Couldn't the same thing be achieved by routing e.g. google.com/static/ to a separate simple webserver, instead of using another domain? Or use a subdomain, e.g. static.google.com.

The current way seems like needless DNS spam to me...


Even if Google used a separate highly optimised webserver for google.com/static/jquery.js, users who are logged in would be sending their auth cookies when requesting the library.

Given that generally people have slower upload than download, shaving off a few bytes from requests is worth it.

I also recall that browsers [used to (?)] limit concurrent requests per domain which this helps work around


Good! The whole idea for doing js on CDN is suppose to make it easier for entry level front dev to be able to start coding. I think that is great for a school exercise, should never be used in business or production sites.

And on a side note, very unhappy about how the entry to be a developer has lower significantly over the last 10 years or so.

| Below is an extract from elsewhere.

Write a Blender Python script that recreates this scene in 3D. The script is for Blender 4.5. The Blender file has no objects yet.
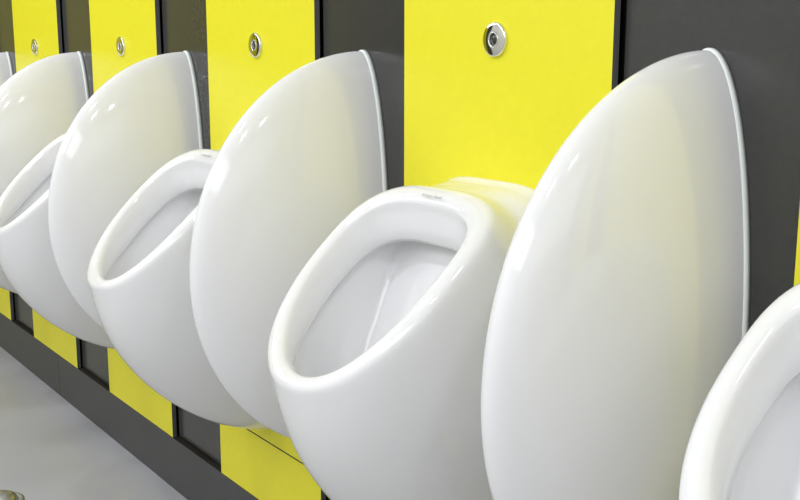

Wouldn't a better, but partial, solution be for browsers to preload the top x common libraries? All other libraries would probably have to follow this new rule.


Isn’t this essentially what Decentraleyes does?

https://decentraleyes.org/


I've been using LocalCDN, it seems to be more acatively maintained and has a better selection of libraries.

https://www.localcdn.org/


What version(s) of those libraries? I mean, I don't deal with this anymore... but I've seen sites literally loading half a dozen different copies of jQuery in the past (still makes me cringe).


Please no, don't create such barriers.


Every other language runtime has a standard library, it's always been a shortcoming of the web IMO


At that point wouldn't it make more sense to just have the browsers include that functionality?


As soon as you add something to JS you have to support it forever. Its better to let sites pick what they need and scrap what they no longer need. JS has already added most of the useful stuff from jQuery. If browsers included a built in version of React it would pretty much lock in the design as it is now without room to remove and replace bad ideas.


I wonder if an nginx plugin could be made to auto-cache CDN javascript/css files and edit the HTML on the fly to serve them from locally.


You can set up a path that does a cached proxy to the CDN and just edit the HTML yourself. It's a bit annoying to get the cache settings to work properly, but editing the HTML is easy.


You’re probably thinking about a caching proxy like squid cache.